Sorunlardan ilki bu şekilde oluşturulan medyanın halkta karşılığının olmamasıydı. Verilen haberleri dinleyen, yazılan yazıları okuyan yoktu. Olsa da buna inanan ama gerçekten inanan yoktu. Kendi kitlesine moral aşılasa da kendisine karşı veya mesafeli kitleleri bu tür medya ile yönlendirme imkânı bulamadı. Bütün gücüne rağmen “fikri iktidarını” kuramadı. Siyasi iktidarın en büyük sorunu bunca olanağa rağmen işe yarar, amaçlarına ulaşmasını sağlayacak, etkili bir medyasının olmaması oldu.
İkinci ama en büyük sorun, ne yapılırsa yapılsın sahiden gazetecilik yapmak, fikir üretmek, ürettiklerini halka ulaştırmak sevdasından bir türlü vazgeçmeyen insanların oluşuydu. Bu insanlar, kendilerini ifade edecek mecraları tarihin her anında olduğu gibi yine buldu. Dün fikirlerini lastik parçalarıyla kanaletlere yazanların torunları bugün fikirlerini akıtacak yeni mecralar oluşturdu. “Ferman RTÜK’ün ise dijital ortam bizimdir” diyenler bulabildikleri her yerden görüşlerini dile getirdiler. Kimi evinde stüdyo kurarak yayın yaptı, kimi sosyal medya üzerinden, kimi e-postalara veya mesaj gruplarına gönderdiği içeriklerle halka ulaştı. Fiziki olarak elinizde tutamadığınız ama okuyup haber alabildiğiniz gazeteler üretti.

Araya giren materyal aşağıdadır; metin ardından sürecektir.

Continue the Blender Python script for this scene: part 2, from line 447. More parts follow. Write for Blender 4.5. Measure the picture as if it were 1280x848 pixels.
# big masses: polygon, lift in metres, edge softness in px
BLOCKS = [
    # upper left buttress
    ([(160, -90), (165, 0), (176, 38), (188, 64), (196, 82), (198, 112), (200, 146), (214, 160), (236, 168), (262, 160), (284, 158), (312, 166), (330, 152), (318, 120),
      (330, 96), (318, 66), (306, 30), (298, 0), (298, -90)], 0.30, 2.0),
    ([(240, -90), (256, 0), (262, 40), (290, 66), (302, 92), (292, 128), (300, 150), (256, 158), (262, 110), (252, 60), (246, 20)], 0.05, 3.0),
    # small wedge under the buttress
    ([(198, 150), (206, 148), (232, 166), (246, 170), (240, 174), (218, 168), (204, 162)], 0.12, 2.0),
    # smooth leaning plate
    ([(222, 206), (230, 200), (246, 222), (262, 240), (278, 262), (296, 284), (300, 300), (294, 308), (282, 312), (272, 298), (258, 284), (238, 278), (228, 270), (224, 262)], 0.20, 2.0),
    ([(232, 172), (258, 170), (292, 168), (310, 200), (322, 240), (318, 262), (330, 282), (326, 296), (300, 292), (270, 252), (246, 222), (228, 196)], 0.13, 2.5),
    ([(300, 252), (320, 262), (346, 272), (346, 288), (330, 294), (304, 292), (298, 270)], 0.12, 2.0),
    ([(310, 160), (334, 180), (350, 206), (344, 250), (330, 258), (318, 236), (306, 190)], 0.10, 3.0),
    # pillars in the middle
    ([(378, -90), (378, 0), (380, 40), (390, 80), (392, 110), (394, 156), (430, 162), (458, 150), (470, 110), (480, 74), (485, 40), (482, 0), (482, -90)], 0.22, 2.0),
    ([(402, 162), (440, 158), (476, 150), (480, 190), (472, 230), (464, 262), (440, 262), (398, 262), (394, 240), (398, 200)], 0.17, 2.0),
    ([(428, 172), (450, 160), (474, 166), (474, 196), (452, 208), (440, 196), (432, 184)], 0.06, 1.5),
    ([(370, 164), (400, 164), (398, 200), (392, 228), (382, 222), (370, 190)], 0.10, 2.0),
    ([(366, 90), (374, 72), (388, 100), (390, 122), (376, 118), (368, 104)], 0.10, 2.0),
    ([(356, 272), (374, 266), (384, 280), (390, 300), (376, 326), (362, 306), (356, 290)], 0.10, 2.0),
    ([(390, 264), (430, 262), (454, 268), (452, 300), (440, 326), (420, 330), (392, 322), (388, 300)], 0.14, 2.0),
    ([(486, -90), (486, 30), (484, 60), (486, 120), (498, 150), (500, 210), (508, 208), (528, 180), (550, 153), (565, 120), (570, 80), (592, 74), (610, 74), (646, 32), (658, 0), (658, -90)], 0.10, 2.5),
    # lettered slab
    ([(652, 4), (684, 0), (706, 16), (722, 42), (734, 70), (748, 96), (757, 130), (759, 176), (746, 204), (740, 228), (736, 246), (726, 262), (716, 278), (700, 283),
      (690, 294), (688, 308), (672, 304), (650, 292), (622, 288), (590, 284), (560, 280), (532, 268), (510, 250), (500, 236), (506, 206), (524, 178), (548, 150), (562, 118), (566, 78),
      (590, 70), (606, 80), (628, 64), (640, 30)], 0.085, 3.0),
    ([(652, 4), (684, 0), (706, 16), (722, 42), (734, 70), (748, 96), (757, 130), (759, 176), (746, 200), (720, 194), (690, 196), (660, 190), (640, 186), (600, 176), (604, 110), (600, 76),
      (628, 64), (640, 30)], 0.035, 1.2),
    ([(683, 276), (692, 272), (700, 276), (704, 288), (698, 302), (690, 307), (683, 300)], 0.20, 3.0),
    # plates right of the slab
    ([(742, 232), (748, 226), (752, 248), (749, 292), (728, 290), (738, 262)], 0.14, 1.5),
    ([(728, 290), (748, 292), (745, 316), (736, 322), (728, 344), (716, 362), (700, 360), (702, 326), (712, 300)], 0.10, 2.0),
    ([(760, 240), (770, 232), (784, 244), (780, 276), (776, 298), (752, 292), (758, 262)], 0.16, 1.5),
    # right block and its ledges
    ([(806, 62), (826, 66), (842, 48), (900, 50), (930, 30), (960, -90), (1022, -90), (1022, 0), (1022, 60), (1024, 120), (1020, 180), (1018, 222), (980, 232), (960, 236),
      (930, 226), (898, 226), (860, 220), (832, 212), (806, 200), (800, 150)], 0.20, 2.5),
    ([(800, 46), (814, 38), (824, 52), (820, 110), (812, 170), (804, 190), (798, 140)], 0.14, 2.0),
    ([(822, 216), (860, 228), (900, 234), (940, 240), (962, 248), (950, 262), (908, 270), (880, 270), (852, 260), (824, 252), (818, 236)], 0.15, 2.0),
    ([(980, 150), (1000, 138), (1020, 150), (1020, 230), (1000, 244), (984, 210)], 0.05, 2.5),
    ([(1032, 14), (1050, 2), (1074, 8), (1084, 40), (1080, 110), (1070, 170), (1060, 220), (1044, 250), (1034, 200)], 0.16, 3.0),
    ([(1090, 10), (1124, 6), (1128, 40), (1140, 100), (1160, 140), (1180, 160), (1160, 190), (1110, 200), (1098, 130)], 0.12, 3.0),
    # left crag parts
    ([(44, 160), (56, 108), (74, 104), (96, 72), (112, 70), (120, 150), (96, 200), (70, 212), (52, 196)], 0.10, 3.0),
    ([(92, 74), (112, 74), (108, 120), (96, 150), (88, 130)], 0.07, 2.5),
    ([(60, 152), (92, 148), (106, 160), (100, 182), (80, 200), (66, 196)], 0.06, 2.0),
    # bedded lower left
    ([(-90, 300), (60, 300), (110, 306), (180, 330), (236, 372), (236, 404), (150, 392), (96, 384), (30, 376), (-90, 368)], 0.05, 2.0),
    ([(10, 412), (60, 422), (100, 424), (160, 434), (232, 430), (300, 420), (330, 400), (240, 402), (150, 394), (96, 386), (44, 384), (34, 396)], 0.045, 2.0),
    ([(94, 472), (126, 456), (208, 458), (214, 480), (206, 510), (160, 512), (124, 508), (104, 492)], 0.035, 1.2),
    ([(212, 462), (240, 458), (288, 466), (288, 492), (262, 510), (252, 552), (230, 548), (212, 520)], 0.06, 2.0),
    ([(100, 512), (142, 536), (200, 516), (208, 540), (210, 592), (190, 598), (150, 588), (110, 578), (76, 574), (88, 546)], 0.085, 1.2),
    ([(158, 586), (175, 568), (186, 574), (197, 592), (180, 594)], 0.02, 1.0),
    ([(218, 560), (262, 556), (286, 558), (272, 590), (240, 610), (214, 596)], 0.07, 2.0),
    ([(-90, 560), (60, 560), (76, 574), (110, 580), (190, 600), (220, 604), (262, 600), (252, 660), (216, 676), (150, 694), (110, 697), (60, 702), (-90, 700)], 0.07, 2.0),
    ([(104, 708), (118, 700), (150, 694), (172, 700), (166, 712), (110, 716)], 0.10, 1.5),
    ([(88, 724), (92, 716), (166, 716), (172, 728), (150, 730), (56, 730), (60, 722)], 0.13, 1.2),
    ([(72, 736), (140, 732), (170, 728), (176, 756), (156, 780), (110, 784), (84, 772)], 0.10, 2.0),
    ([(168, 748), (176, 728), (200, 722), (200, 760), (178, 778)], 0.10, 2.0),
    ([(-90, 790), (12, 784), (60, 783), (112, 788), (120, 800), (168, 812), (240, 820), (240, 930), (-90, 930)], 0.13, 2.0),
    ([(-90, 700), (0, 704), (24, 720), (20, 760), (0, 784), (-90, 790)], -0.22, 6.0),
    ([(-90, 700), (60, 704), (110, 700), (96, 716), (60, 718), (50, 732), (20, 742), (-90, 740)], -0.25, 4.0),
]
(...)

Şimdi siyasi iktidar var etmeye çalıştığı düzenlenmelerle bu medyayı da kontrol altına almaya çalışıyor. Yeni yasalarla; büyük sosyal ağları kontrol altında tutmaya, bireysel ve dijital yayınları denetim sistemine sokmaya çalışıyor. Kontrol edemediği medyaya karşı elindeki her türlü araç ve gücü kullandığı muazzam bir çevirme harekâtı başlattı. Ama otoriter ve baskıcı rejimler hangi yöntemi kullanırsa kullansın, söyleyecek sözü olanlar sözlerini halka ulaştıracak yolları mutlaka bulacaktır. İşte bu yüzden Olay TV’nin ekranı kararmış olsa da sözü olanların sesi hep duyulacak.